Performance Considerations

From inside of my EC2 instance setup in the AWS us-east-2 region, I could achieve speeds of about 560 Mbps using the linux command line speedtest-cli tool. With a wireguard client based in London, my max bandwidth was 190 Mbps over a 210 Mbps connection provided by my London-based ISP. It is clear therefore that the bottleneck in my case was my own ISP, with negligible loss of bandwidth on account of VPN tunnelling. This observation is quite in line with speed and efficiency claims made by developers of wireguard. Also, during my speed test, the EC2 instance showed just 14% CPU utilization with ample memory to spare. Therefore, in my opinion, this setup is quite a workable option from a performance point of view as well.

Locational Considerations

VPN service providers usually offer a range of globally distributed servers to connect through.

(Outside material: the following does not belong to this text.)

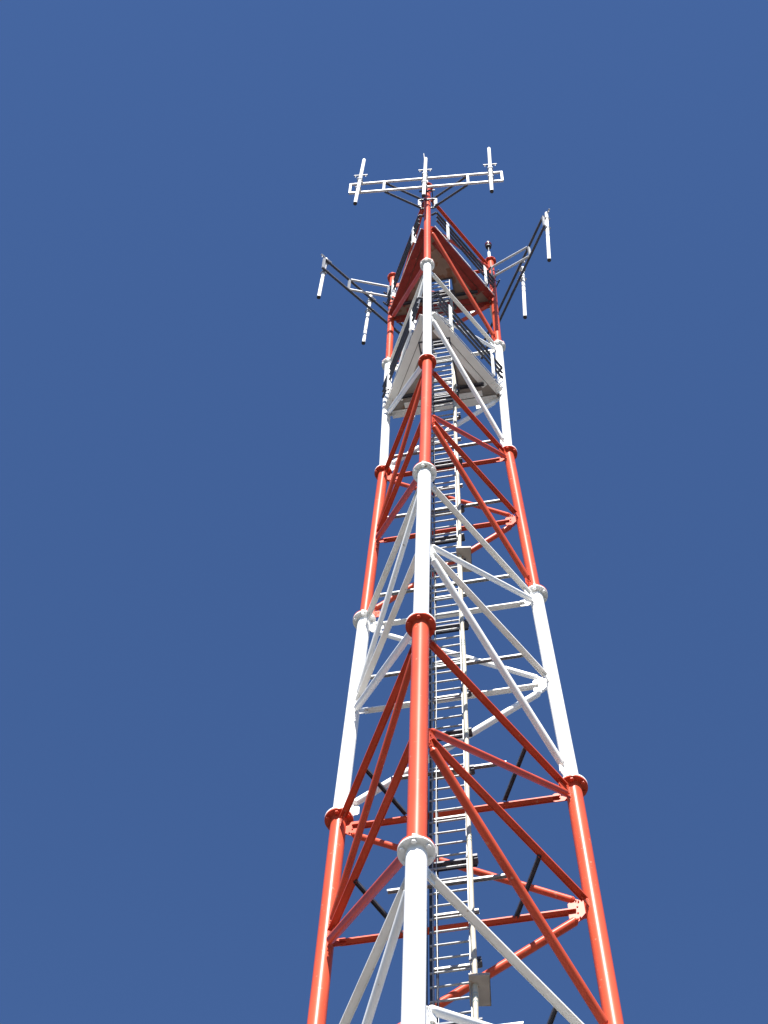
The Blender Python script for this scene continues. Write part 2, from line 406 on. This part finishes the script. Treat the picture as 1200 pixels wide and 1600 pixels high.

This may be required if you need to present a particular geo-location to an application that restricts access based on the client's geographical location. The same feature can be built into your custom VPN service by creating an AMI (Amazon Machine Image) of your EC2 instance and spinning up replica instances in other AWS regions of choice. Most users would need no more than two or three such locations and therefore a similar number of EC2 instances, which ties well with cost considerations I have discussed above.